Whittier Covered Bridge, West Ossipee, NH

Whittier covered bridge

Whittier Bridge, West Ossipee, NH Courtesy photograph

The most endangered covered bridge in the area, perhaps in the entire state, is the Whittier Bridge in West Ossipee. It was built in 1870 by our old friend Jacob Berry in a beautiful spot on the Bearcamp River, on what was once a main highway. It has greatly deteriorated since 1983, was closed to traffic in 1989, and for many years, has been left high and dry on the river bank. While its current situation provides a unique opportunity to see a covered bridge close-up from all sides, it really needs to be refurbished and put back in its original home if it is to survive many more years.
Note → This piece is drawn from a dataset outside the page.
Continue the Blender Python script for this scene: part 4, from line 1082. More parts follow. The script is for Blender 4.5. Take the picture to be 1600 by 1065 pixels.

So, there you have it: the covered bridges of the Mount Washington Valley in all their glory. Silent sentinels—survivors, if you will—of a time gone-by when local residents and travelers alike knew all too well the importance of their bridges.

We who see and visit them today can appreciate them, too, for the workmanship they embody and the real purpose they served. Picturesque? No doubt. Historic? Certainly. Survivors? Justifiably so.